こちらも1巻完結なのですが、内容的には消化不良の残る打ち切りっぽいエンド。もう少し性自認的なテーマが深まるかと思っていたのですが、投げっぱなし。日本外で書かれるジャパニーズスタイルコミックにありがちなのですが、〈日本のようで日本でないどこか(異世界)〉というふわふわした世界に主人公が住んでいるんですよね。面白いのは、その住人が実際に日本に来ちゃうところなんですが、それでもやっぱり日本になりきれてない感じで、「その電車の作画おかしい!」とか気になっちゃうので、なんというかもうちょっと思い切って欲しかったかも。

No Man's Land

No Man's Land

No Man's Land

  • 2巻打ち切り

【内容紹介】荒野を歩く〈ノー・マン(名無し)〉の名を持つガンマン。稼業はデーモン・ハンター。ある理由から、おのれの罪滅ぼしとして邪神・化物の類を退治して回っている。そんな男と妙な縁から行動をともにすることになったならず者の小太り中年。そしてガンマンを付け狙う謎の男。3者の思惑、過去と現在が絡み合いながら物語は進んでいく……

Seven Seas には物語中途で打ち切られたマンガがたくさんありまして、できるだけ紹介しないつもりでいたのですが、これだけはどうしても惜しいので取り上げます。その理由はすぐわかります。

なぜならこのマンガ、クトゥルー神話西部劇なんですっ! そんでもって絵も上手くて超かっこいいんですよ。西部劇好きならわかるオマージュを様々仕込みながら、がしがし神話生物を倒していくとなったらそりゃあ面白く読みますって。まあガン×ソード(おっさんヒロイン版)みたいな話ではあるんですが、2巻の末がちょうどクトゥルー神話がらみの過去話が一区切りついたところで終わっているので、わたくしとしては続きが気になってしょうがない。でも出ません。なんてこった!
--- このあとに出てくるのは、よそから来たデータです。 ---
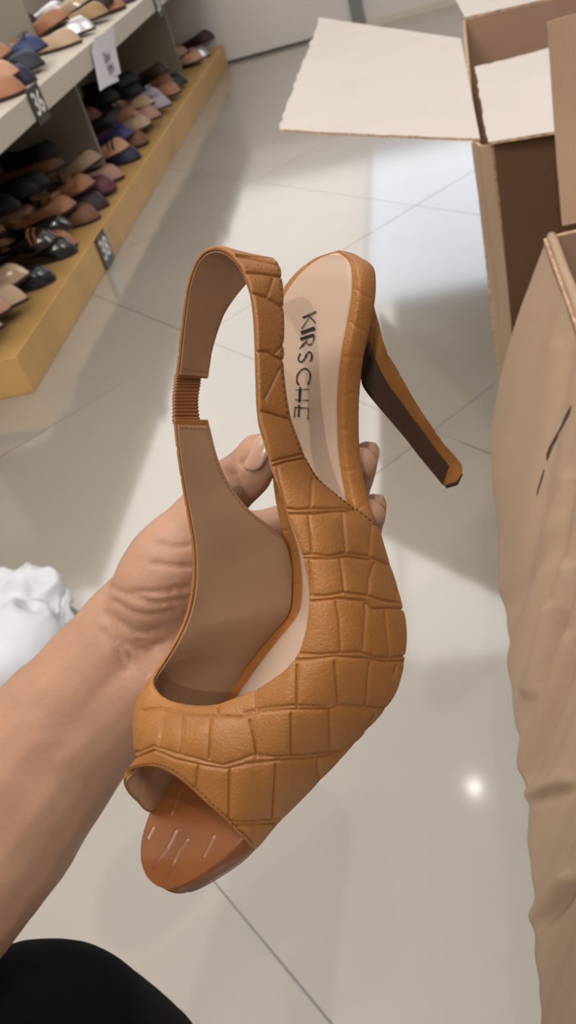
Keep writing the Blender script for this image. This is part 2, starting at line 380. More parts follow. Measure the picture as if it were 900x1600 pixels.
def flat_shoe(px, py, X, col, gloss, kind, label, group, yaw=0, pitch=0, roll=0, extra=None, floorz=.105, inner=None):
    """toe tip at photo pixel (px,py) in the plane x=X; shoe points to the aisle"""
    toe = onX(px, py, X) if py is not None else px; L = .262
    toe = np.array(toe, float)
    for dv_ in (3.145, 4.675):
        if toe[0]-L < -1.21 and abs(toe[1]-dv_) < .075 and floorz < .3: toe[1] = dv_+(.075 if toe[1] > dv_ else -.075)
    R = Matrix.Rotation(yaw, 3, 'Z') @ Matrix.Rotation(pitch, 3, 'Y') @ Matrix.Rotation(roll, 3, 'X')
    off = R @ Vector((L, 0, .012)); loc = Vector(toe)-off
    if loc.z < floorz: loc.z = floorz+.001
    lowest = min((loc+R@Vector(p)).z for p in ((0, 0, 0), (L, 0, 0), (L*.7, .04, 0), (L*.7, -.04, 0)))
    if lowest < floorz: loc.z += floorz-lowest+.0005
    t = thing('flat_shoe', label, 'shoe', loc, group, wp=False)
    t.rotation_euler = R.to_euler()
    um = smat(col, gloss); dark = sum(col) < 200
    if inner is not None: dark = inner
    for pn, mm in (('upper', um), ('lining', M['shoe_in_d'] if dark else M['shoe_in']), ('insole', M['shoe_in_d'] if dark else M['shoe_in']), ('sole', M['shoe_sole'])):
        o = bpy.data.objects.new(pn, part_mesh(kind, pn, mm)); COL.objects.link(o); o.parent = t
    if extra:
        ek, ec = extra; o = bpy.data.objects.new(ek, part_mesh(kind, ek, smat(ec, .3))); COL.objects.link(o); o.parent = t
    return t
TAN, BEI, BLK, NVY, BLU, LAV, MAR, SIL, BRN, PNK, PCH = (168, 116, 84), (196, 168, 140), (20, 20, 24), (28, 32, 62), (44, 56, 104), (176, 168, 184), (96, 44, 58), (200, 198, 202), (120, 76, 52), (178, 136, 120), (200, 150, 124)
GL, GU = 'flat shoes crowded on the oak plinth', 'flat shoes on the upper shelf board'
A = math.radians
JN0 = np.random.RandomState(11).uniform(-1, 1, 97)
LOW = [ # px, py, X, colour, gloss, kind, yaw, pitch, roll, extra, label
 (4, 505, -1.10, BEI, .9, 'pointed', 8, 0, 0, None, 'pale grey toe tip at the very near corner of the oak plinth'),
 (16, 478, -1.11, PCH, .9, 'pointed', 6, -4, 0, None, 'shiny cream peach toe just above the near corner of the plinth'),
 (43, 462, -1.09, BEI, .4, 'pointed', 4, 0, 0, None, 'greige pointed flat lying under the pale patent one'),
 (46, 424, -1.12, BEI, .95, 'pointed', 4, -12, 0, None, 'pale beige patent pointed flat with a highlight, nearest of the bottom row'),
 (88, 435, -1.09, BLK, .95, 'round', 2, 0, 0, None, 'black patent flat lowest in the pile beside the pale patent pair'),
 (122, 392, -1.08, BLK, .9, 'round', 0, 0, 0, None, 'black flat under the patent one with two tan straps'),
 (100, 394, -1.12, BLK, .95, 'round', 2, -12, 0, ('strap', TAN), 'black patent flat with tan straps over its vamp'),
 (120, 378, -1.09, TAN, .4, 'round', -2, 0, 0, None, 'tan flat wedged low between two black patent flats'),
 (116, 358, -1.12, BLK, .95, 'pointed', -2, -8, 0, None, 'long black patent flat leaning just above the tan strapped pair'),
 (158, 340, -1.08, BRN, .4, 'round', -4, 0, 0, None, 'dark brown flat above the size 38 card'),
 (130, 345, -1.13, TAN, .5, 'round', -4, -14, 0, ('bow', TAN), 'tan flat with a small bow and rounded toe'),
 (172, 322, -1.08, (48, 26, 36), .4, 'round', -4, 0, 0, None, 'dark plum flat below the tan strapped flat'),
 (156, 305, -1.12, TAN, .4, 'round', -6, -14, 0, ('strap', TAN), 'tan brown flat with stitched strap above the one with a bow'),
 (60, 290, -1.30, BLK, .6, 'pointed', -6, -10, 0, None, 'long black flat pushed back behind the tan strapped flat'),
 (182, 290, -1.08, MAR, .5, 'round', -6, 0, 0, None, 'maroon flat showing under the beige ballet flat'),
 (194, 272, -1.09, PNK, .4, 'pointed', -6, 0, 0, None, 'dusty pink flat squeezed beside the maroon one'),
 (166, 262, -1.15, BEI, .4, 'pointed', -10, -18, 0, None, 'cream beige flat lying crosswise on top of its neighbours'),
 (203, 240, -1.11, PCH, .4, 'round', -6, -10, 0, ('strap', BLK), 'pinkish tan flat with two black straps'),
 (95, 232, -1.28, BLK, .4, 'pointed', -8, -6, 0, None, 'long black flat lying deep behind the flat with black straps'),
 (217, 246, -1.08, NVY, .4, 'round', -8, 0, 0, None, 'navy flat on the plinth below the bright blue one'),
 (210, 212, -1.13, BLU, .4, 'round', -8, -12, 0, ('bow', BLU), 'blue flat with a ruffled vamp'),
 (232, 218, -1.09, BRN, .4, 'round', -8, 0, 0, None, 'brown flat behind the blue ruffled flat'),
 (196, 178, -1.22, BLK, .4, 'pointed', 14, -10, 0, None, 'black pointed flat angled towards the beige flats in mid row'),
 (238, 196, -1.11, BEI, .8, 'round', -8, -6, 0, ('bow', BEI), 'beige flat with a pale shiny toe'),
 (222, 190, -1.16, TAN, .5, 'round', -8, -14, 0, None, 'tan flat stacked on the shiny beige one'),
 (242, 162, -1.13, BEI, .5, 'pointed', -8, -14, 0, None, 'light beige pointed flat below the lavender pair'),
 (252, 178, -1.08, PNK, .5, 'pointed', -8, 0, 0, None, 'dusty pink pointed flat just above the plinth edge in mid row'),
 (268, 160, -1.08, LAV, .5, 'pointed', -8, 0, 0, None, 'lavender grey pointed flat resting on the plinth'),
 (254, 146, -1.13, LAV, .5, 'pointed', -8, -12, 0, ('bow', LAV), 'lavender grey flat with a bow, upper of the lavender pair'),
 (225, 138, -1.25, BLK, .5, 'pointed', -4, -8, 0, None, 'black flat deep behind the lavender pair under the price paper'),
 (283, 140, -1.08, TAN, .5, 'round', -8, 0, 0, None, 'tan flat on the plinth beside the lavender pair'),
 (272, 126, -1.12, BRN, .5, 'round', -8, -12, 0, None, 'rust brown flat stacked beside the dark teal one'),
 (293, 128, -1.09, (22, 32, 38), .6, 'round', -10, -4, 0, None, 'black teal flat below the peach flat'),
 (264, 106, -1.18, (66, 46, 40), .5, 'round', -6, -10, 0, None, 'dark brown flat pushed back behind the peach flat'),
 (318, 102, -1.09, PCH, .6, 'round', -10, -4, 0, ('bow', PNK), 'peach pink flat with a round toe near the far end of the plinth'),
 (262, 80, -1.25, BLK, .4, 'round', 0, -8, 0, None, 'black flat sticking up behind the greige flat at the far end'),
 (296, 84, -1.16, PNK, .4, 'round', -8, -14, 0, None, 'greige pink flat behind the peach one'),
 (328, 86, -1.09, SIL, -1, 'round', -12, 0, 0, None, 'lower silver metallic flat at the far end of the plinth'),
 (327, 46, -1.14, SIL, -1, 'round', -8, -24, 0, ('bow', SIL), 'upper silver metallic flat with a bow at the far end'),
 (336, 62, -1.09, (64, 30, 42), .6, 'round', -10, -10, 0, None, 'dark maroon flat behind the silver pair at the far end'),
]
ANCH = [((46, 424), 'pale patent flat'), ((100, 394), 'black patent flat with tan straps'), ((130, 345), 'tan bow flat'), ((156, 305), 'tan stitched flat'),
 ((182, 290), 'maroon flat'), ((203, 240), 'flat with black straps'), ((210, 212), 'blue ruffled flat'), ((238, 196), 'beige bow flat'), ((254, 146), 'lavender pair'), ((272, 126), 'rust brown flat'), ((318, 102), 'peach flat'), ((262, 80), 'far black flat')]
for k_, ((ax_, ay_), nm_) in enumerate(ANCH):
    y_ = onX(ax_, ay_, -1.1)[1]; c_, w_ = ((BLK, 'black'), (BRN, 'brown'), (BLK, 'black'), (PNK, 'dusty pink'))[k_ % 4]
    if k_ not in (2, 5): flat_shoe(np.array((-1.35+.02*JN0[k_], y_+.04, .12)), None, 0, c_, .5, 'pointed', w_+' flat lying flat in the back row behind the '+nm_, 'flat shoes in the dim back row', A(5*JN0[k_+30]), 0, 0)
    flat_shoe(np.array((-1.30+.02*JN0[k_+9], y_+.09, .21)), None, 0, (BLK if k_ % 3 != 1 else BRN), .5, 'pointed', ('black' if k_ % 3 != 1 else 'brown')+' flat on top of the back row behind the '+nm_, 'flat shoes in the dim back row', A(7*JN0[k_+50]), A(-4), 0)
for px, py, X, c, g, kd, yw, pt, rl, ex, lb in LOW:
    flat_shoe(px, py, X, c, g, kd, lb, GL, A(yw), A(pt), A(rl), ex)
UP = [
 (42, 138, -1.07, TAN, .6, 'round', 10, 0, 0, None, 'tan brown flat overhanging the shelf above the 36 card'),
 (30, 108, -1.10, PCH, .8, 'round', 8, -8, 0, None, 'peach beige flat, middle of the three tan ones at the left edge'),
 (18, 76, -1.14, TAN, .6, 'round', 6, -14, 0, None, 'light tan flat, topmost of three at the left picture edge'),
 (56, 118, -1.09, NVY, .6, 'round', 4, 0, 0, None, 'navy flat resting low beside the tan pile'),
 (78, 80, -1.12, BLU, .5, 'round', 2, -10, 0, ('bow', NVY), 'navy blue flat with a ruffle on top of the dark pair'),
 (70, 98, -1.11, (34, 38, 56), .5, 'round', 2, -3, 0, None, 'dark slate flat between the two navy ones'),
 (113, 45, -1.17, TAN, .4, 'round', 0, -14, 0, None, 'light brown flat above the navy ruffled one'),
 (128, 62, -1.10, BEI, .8, 'pointed', -2, 0, 0, None, 'greige pointed flat along the shelf edge with a dark underside'),
 (150, 44, -1.09, SIL, -1, 'pointed', -4, -2, 0, None, 'silver pointed flat catching the light on the upper shelf'),
 (148, 2, -1.16, BEI, .9, 'pointed', -4, -16, 0, None, 'long sparkling beige pointed flat on top of the upper shelf pile'),
 (172, 24, -1.10, (164, 134, 92), .6, 'round', -4, -4, 0, None, 'khaki flat with a shiny toe behind the silver one'),
 (60, 30, -1.32, BLK, .5, 'pointed', 4, -6, 0, None, 'long black flat lying at the back of the upper shelf'),
 (182, 14, -1.12, BLK, .5, 'round', -4, -8, 0, None, 'black flat beside the khaki one on the upper shelf'),
 (196, 6, -1.09, TAN, .6, 'round', -6, 0, 0, None, 'small view of a tan toe at the top picture edge'),
 (214, 0, -1.09, (70, 36, 70), .5, 'round', -6, 0, 0, None, 'plum flat at the top picture edge beside the shelf'),
 (108, 20, -1.30, SIL, -1, 'round', 0, -12, 0, None, 'silver flat at the back of the upper shelf'),
]
for px, py, X, c, g, kd, yw, pt, rl, ex, lb in UP:
    flat_shoe(px, py, X, c, g, kd, lb, GU, A(yw), A(pt), A(rl), ex, floorz=.5385)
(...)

(追記:この作品には、刊行当時販促で作られたフラッシュアニメが存在します。ただいま絶版ではありますが、雰囲気をつかむ一助にはなるかと。公式ページからどうぞ。添えられた「未完成」の文字が悲しい……)

No Man's Land 2

No Man's Land 2

というわけでざっと Seven Seas から出たオリジナルマンガのレビューでした。次はデルレイから出てる Manga の紹介になると思います。ではでは。